多摩エリアでは実に貴重な南北連絡を担うのが、国分寺線と多摩湖線。どちらもJR国分寺駅から北に延びていて、国分寺線は小川駅で拝島線、東村山駅で新宿線、多摩湖線は萩山駅で拝島線とそれぞれ接続する。ちなみに、多摩エリアにおける南北連絡は、ほかに多摩モノレールも同じ役割を担っている。

神奈川県へ走る路線

東京・多摩に充実した路線を持っている私鉄は、実はこの京王と西武だけである。ほかの私鉄は小田急多摩線が多摩ニュータウンを走っているがそれくらいで、だいたい都外に線路を延ばす。小田急線も、新宿駅から世田谷区内を南西に走って、区部から出ると狛江市内を経て和泉多摩川―登戸間で多摩川を渡って神奈川県川崎市に入ってしまう。そのあと、少しだけ町田市内をかすめるが、基本的には神奈川県中部の通勤通学輸送を担う路線だ。

東急にしたって同じ。渋谷をターミナルとする東急線・田園都市線はいずれも世田谷区を抜けると多摩川を渡って神奈川県内に入る。都内にある東急線の駅では、三軒茶屋や自由が丘、二子玉川あたりが有名だが、武蔵小杉や日吉は、どちらも神奈川県内の駅だ。

東急東横線の武蔵小杉駅付近
武蔵小杉のビル群をバックに多摩川を渡る東急東横線の電車(撮影:鼠入昌史)

それでも、東急は城南地域を中心に都内だけで完結する小路線をいくつか持っている。たとえば、東急池上線は五反田から戸越銀座、洗足池、本門寺のある池上などを経て蒲田まで。西島三重子の歌った『池上線』のおかげで、ボロ電車イメージがあるとかないとか。が、実際は沿線はビッシリ大田区内の住宅地。まったくボロ電車などということはありません。
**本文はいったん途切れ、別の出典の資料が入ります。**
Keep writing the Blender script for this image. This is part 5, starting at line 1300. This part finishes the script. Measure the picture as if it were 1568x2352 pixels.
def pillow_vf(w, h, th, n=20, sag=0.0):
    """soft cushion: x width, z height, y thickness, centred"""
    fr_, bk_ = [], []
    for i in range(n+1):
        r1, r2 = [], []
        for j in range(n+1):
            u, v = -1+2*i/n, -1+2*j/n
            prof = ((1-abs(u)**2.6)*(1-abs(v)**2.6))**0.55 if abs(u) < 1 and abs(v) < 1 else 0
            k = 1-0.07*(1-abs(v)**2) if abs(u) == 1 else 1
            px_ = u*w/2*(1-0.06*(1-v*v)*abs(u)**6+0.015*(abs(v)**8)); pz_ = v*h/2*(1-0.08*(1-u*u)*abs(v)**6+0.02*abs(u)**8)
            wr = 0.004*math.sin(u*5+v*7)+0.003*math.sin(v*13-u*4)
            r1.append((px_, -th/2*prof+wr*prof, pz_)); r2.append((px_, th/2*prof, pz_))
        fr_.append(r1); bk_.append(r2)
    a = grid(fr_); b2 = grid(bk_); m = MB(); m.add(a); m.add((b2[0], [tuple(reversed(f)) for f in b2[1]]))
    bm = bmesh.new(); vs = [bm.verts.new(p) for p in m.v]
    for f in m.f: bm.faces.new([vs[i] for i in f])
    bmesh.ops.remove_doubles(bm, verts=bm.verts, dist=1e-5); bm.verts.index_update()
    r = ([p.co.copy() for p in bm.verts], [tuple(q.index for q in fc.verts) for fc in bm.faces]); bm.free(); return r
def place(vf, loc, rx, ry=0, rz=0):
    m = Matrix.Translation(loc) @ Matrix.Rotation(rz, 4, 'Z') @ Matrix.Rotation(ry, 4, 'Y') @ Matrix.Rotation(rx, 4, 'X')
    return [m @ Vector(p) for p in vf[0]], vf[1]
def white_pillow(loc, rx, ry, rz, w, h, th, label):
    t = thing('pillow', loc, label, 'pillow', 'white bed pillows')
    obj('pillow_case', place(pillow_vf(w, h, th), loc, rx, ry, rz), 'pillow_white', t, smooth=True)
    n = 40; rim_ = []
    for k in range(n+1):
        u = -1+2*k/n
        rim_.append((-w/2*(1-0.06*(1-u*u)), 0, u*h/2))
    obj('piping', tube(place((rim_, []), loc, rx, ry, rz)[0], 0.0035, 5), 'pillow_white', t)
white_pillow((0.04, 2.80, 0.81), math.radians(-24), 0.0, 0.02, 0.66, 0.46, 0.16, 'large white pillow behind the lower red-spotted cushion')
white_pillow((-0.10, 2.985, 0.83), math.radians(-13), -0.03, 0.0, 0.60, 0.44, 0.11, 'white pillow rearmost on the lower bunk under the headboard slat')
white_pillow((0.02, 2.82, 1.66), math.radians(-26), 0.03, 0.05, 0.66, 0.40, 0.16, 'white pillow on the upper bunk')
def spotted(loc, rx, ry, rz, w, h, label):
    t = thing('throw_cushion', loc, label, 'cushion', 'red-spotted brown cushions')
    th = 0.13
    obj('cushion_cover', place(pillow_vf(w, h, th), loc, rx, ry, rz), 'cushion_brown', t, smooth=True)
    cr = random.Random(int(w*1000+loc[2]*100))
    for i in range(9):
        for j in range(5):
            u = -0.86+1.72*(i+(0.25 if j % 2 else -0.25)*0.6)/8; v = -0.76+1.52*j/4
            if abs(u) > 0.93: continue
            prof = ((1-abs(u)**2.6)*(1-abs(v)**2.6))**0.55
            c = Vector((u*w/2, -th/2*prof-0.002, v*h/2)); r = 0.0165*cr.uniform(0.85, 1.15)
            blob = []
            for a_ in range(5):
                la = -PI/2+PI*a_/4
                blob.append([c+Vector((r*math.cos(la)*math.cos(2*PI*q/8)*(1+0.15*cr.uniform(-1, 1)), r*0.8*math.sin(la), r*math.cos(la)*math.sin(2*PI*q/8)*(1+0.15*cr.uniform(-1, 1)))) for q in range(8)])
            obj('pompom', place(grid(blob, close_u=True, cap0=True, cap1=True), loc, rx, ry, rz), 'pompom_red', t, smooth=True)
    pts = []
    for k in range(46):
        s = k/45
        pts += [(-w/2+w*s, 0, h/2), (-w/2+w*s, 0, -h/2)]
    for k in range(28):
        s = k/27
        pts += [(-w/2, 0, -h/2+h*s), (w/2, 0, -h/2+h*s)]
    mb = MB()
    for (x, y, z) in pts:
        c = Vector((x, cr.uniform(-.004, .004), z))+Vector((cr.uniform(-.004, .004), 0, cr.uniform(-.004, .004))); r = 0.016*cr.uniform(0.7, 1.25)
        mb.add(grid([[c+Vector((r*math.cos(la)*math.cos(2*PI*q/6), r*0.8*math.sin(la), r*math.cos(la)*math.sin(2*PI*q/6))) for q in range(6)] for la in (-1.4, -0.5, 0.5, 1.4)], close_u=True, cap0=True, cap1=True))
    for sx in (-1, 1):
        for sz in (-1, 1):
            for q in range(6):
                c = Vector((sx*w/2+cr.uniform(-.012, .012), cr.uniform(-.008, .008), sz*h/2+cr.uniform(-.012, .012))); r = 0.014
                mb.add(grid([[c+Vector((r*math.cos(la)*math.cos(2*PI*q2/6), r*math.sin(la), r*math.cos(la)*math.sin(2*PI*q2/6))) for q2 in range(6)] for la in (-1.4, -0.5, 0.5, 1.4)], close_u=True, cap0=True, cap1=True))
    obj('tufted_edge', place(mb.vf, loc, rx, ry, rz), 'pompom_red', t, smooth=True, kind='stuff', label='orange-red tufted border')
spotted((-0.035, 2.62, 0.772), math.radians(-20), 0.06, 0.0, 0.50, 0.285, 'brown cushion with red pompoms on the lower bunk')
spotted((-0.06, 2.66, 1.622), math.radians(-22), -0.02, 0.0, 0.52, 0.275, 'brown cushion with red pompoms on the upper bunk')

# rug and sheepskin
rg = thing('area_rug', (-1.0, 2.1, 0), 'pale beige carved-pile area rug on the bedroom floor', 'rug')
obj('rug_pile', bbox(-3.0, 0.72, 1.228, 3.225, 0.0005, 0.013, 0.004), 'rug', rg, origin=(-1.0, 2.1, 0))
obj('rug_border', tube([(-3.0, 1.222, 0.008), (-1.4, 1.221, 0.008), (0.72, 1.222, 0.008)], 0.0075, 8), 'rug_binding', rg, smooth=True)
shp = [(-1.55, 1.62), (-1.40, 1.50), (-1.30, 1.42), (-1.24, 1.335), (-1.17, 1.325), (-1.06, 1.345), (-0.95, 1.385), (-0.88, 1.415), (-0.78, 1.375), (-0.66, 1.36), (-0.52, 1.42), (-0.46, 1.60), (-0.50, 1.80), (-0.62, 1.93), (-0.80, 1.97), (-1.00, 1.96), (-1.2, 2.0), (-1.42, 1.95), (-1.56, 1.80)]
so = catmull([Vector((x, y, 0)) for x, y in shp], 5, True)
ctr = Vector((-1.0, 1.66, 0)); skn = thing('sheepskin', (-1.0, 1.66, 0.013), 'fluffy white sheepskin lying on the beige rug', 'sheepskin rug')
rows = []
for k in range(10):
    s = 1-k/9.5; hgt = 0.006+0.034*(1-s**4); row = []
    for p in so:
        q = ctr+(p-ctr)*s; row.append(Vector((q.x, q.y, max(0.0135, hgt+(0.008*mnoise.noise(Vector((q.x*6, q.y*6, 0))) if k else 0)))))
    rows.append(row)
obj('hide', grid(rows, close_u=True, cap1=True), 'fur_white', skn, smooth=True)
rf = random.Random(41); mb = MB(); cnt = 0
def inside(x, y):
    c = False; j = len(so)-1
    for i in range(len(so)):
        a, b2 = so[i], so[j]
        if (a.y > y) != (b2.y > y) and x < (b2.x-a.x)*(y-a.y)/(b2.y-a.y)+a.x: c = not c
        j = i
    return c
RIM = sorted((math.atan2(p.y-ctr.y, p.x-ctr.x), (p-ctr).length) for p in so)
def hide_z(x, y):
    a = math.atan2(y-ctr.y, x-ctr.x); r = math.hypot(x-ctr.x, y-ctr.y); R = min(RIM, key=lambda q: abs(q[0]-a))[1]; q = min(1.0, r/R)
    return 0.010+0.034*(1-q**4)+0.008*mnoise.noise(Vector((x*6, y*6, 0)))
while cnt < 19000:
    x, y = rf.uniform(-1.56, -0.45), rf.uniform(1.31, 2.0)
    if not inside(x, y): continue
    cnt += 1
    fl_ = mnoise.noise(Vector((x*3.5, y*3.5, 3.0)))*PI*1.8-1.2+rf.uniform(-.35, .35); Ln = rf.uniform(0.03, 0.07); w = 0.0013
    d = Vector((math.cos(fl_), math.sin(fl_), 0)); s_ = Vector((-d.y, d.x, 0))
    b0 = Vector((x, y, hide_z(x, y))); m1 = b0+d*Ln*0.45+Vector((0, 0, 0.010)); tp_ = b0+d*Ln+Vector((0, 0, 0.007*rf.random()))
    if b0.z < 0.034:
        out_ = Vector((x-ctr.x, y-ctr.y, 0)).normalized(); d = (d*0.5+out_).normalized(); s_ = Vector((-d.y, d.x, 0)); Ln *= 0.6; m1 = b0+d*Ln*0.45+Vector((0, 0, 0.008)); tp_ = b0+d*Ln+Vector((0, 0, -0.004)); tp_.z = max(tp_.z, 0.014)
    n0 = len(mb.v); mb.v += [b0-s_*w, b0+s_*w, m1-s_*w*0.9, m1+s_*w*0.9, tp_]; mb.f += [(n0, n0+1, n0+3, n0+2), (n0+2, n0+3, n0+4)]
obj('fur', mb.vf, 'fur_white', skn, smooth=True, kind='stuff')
ほかにも大井町から城南地区を東西に走って旗の台・大岡山・自由が丘などを通って二子玉川・ 溝の口までを結ぶ大井町線、多摩川沿いを走って多摩川―蒲田間を結ぶ東急多摩川線。そこらへんの地方都市も驚くほどの人口を抱える世田谷区・大田区において、なかなか悩ましい地域内東西交通を担っているのがこのあたりの路線網というわけだ。東急といえば、城南地域。その面目躍如たる、小路線の数々である。

大田区には東急だけでなく、京急線も走っている。泉岳寺駅を発して快特の類いでは品川の次が京急蒲田、そしてすぐに京急川崎に出てしまう。が、この間は大田区の京浜運河沿い、旧東海道沿いの町を連ねており、いかにも私鉄沿線らしい庶民的な町が続く。京急蒲田駅からは羽田空港への路線も分かれていて、その沿線もザ・下町である。